6月7日の読売新聞朝刊に私の
インタビュー記事が掲載されましたのでお知らせします。随分と積極的投資論者のように書かれていますが、私はあくまで選択的投資論者で、あきらめざるを得ないインフラ整備は沢山あると思っています。公共投資は後約15年で底をつき、新規投資は不可能になります。その後は更新・維持費が公共投資の総額を超えることになるので、現存するインフラも切り捨てる事態が発生するのです。国土計画は縮退がテーマになることでしょう。

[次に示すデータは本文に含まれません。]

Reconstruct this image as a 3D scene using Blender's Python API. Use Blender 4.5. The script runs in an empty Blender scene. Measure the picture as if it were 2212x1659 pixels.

第5部・未来への提言<中>西南学院大教授・野田順康さん
2018年06月07日
特集 興す
◆大胆なインフラ戦略必要
――九州、山口の潜在力をどうみるか。
「日本は人口が減り衰退局面を迎えている。生き残るにはアジア、大陸の活力を取り込む以外にない。アジア各地に近い九州は大陸のエネルギーを受け入れやすく、日本の中で最も経済的な潜在力がある」
――インフラ(社会基盤)戦略はどうあるべきか。
「大陸は中国の一帯一路構想で活気づいており、その力を取り込む戦略が必要。港湾では、クルーズ船対応も含めた博多港や長崎港の機能強化が重要だ。材木積み出し港の志布志港(鹿児島県志布志市)、物流拠点の細島港(宮崎県日向市)の整備も進める必要がある」
「福岡空港は、2024年度に2本目の滑走路が完成しても容量が足りなくなる可能性が高く、LCC(格安航空会社)の路線を北九州空港に移管することを考えるべきだ。九州地方知事会と経済界は、アジア、大陸の息吹を取り込むために、大胆なインフラ戦略を打ち出す必要がある。朝鮮半島の平和を前提に、韓国・釜山と九州北部をトンネルで結ぶ議論も必要になるだろう」
――九州はまだ高速道路網の整備も終わっていない。
「一部しか完成していない九州中央自動車道(熊本県嘉島町―宮崎県延岡市、総延長95キロ)や、東九州道の宮崎、鹿児島両県内の未開通区間は、南海トラフ巨大地震に備える防災対策という面もあるため、投資余力がある今後15年程度で可能な限り整備した方が良い」
――一方、国や自治体の財政難に加え、今後はインフラの維持管理費が増える。
「ドローンやAI(人工知能)など、維持管理費を削減できるテクノロジーをあらゆる形で使うべきだ。維持管理費を減らせれば、新規投資の余地も生まれる」
――民間資金の活用は。
「山口県下関市と北九州市を結ぶ新しい『下関北九州道路』(約8キロ)は、収益性に着目して民間が融資するプロジェクトファイナンスで実現できる可能性がある。欧州では英仏トンネル建設などで民間資金をうまく活用しており、税金だけで整備するという意識を変えるべきだ」
――九州の中枢拠点・福岡市はどう動くべきか。
「市が掲げる『アジアのリーダー都市』という言葉と、現実はかけ離れており、現状程度で満足しては駄目だ。香港やシンガポールと競争できる都市を目指すべきだし、潜在力は十分ある。福岡市の競争力が上がれば、九州や日本全体に波及する」
――福岡市がアジアの中核都市となるための提言は。
「地方税減税などの誘因で、国際企業のアジア本部などを誘致し、働く場を大幅に増やす必要がある。一年中、外国人が訪れたくなる行事がある『イベント都市』になることも重要」
「インフラは、福岡空港国際線ターミナルへの市営地下鉄延伸を考えるべきだ。都心部では、天神のすぐ北の競艇場を移転させ、市民や観光客が憩えるウォーターフロント地区にすることを検討してはどうか。さらに北側の須崎ふ頭(現在は穀物倉庫などが集積)も再開発し、オフィスや住居などの都市空間に転換させる必要があるだろう」
のだ・としやす 北海道大大学院修了後、1979年に国土庁(現国土交通省)に入庁。国交省では国土形成計画の策定を統括する総合計画課長などを歴任。国連人間居住計画(ハビタット)のアジア太平洋地域本部長も務めた。2013年から現職。博士(人間環境学)。京都府福知山市出身。64歳。